Anger hung in the air between them like an invisible knife, their eyes locked in open warfare.

"Knesset Member Shimon Peres," seethed Begin, "I have just quoted to this house words you spoke and wrote yourself. I quoted them word for word. Now I challenge you to bring to this podium quotes from me, in my own words, asserting that we stand at the threshold of peace.

"I have never said it. The people of this house know that. They are well informed. You can't pull the wool over their eyes."

"Indeed you can't," countered Peres. "Which is why most people here see right through your whimsical flights of fancy. You're so enamored with your own words that you think they can move mountains. Well, they can't.

"You think a good speech is all it takes to get things done. Well, it isn't. You think you can run a government by oratory.
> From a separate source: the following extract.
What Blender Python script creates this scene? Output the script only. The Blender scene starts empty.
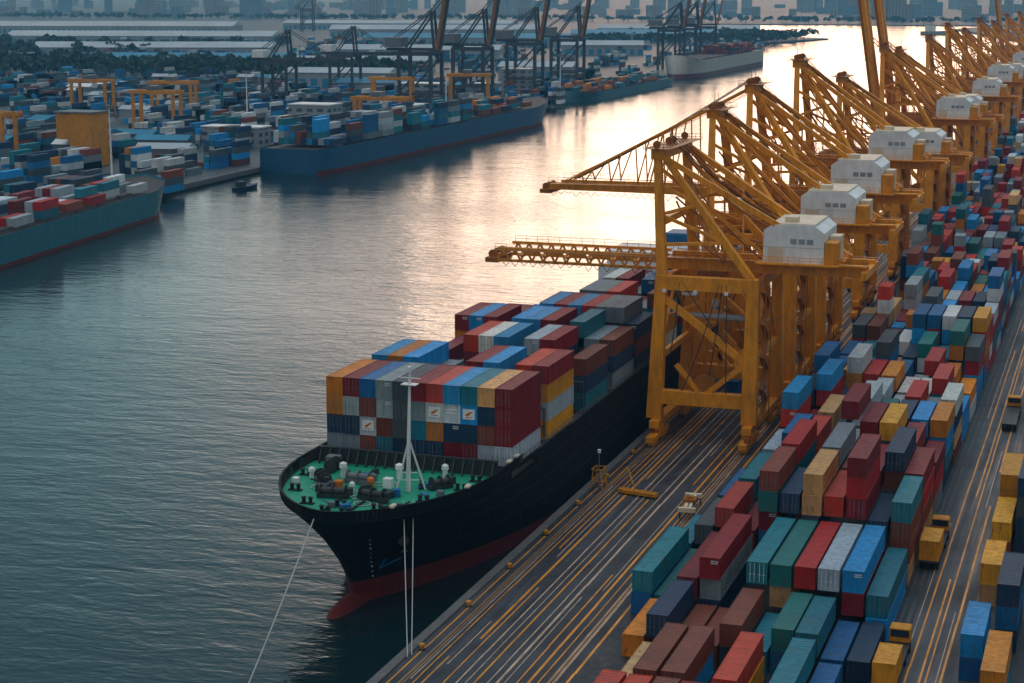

Well, you can't. You think that just because you've prepared a draft of a peace treaty, it's as good as done. Well, it isn't."

Begin made a tent of strong, hairy fingers and responded in a tone that evoked high purpose and responsibility.

"Let me assure you and the whole House," he said solemnly, "I have no illusions about the obstacles awaiting us at a Geneva peace conference, were it ever to take place." [It did not]. "Indeed, if anything, it is your party, Mr. Peres, the Labor Party, that has been deceiving our nation for years, telling us tales about territorial compromises in exchange for peace.

"For years you have been proposing enormous concessions to our Arab neighbors, and their answer has always been the same: 'Totally unacceptable!'"

He stopped for a moment to rise to his full height, and with an expression conveying a mingling of tease and taunt, said, "So at least have the grace to be a good loser, Mr. Peres. You lost the elections, remember. Take it like a man. Stop sulking. Criticize us, if you will, in any way you want. This is a free, democratic parliament.

"But why with such excessive rancor? Why the uncontrolled fury? Why the baseless allegations? What's gotten into you, Mr. Peres? Get a grip on yourself."

And with that he stepped down from the podium into the well of the chamber, his mouth curved into the impish smile of one satisfied that he has had the last word.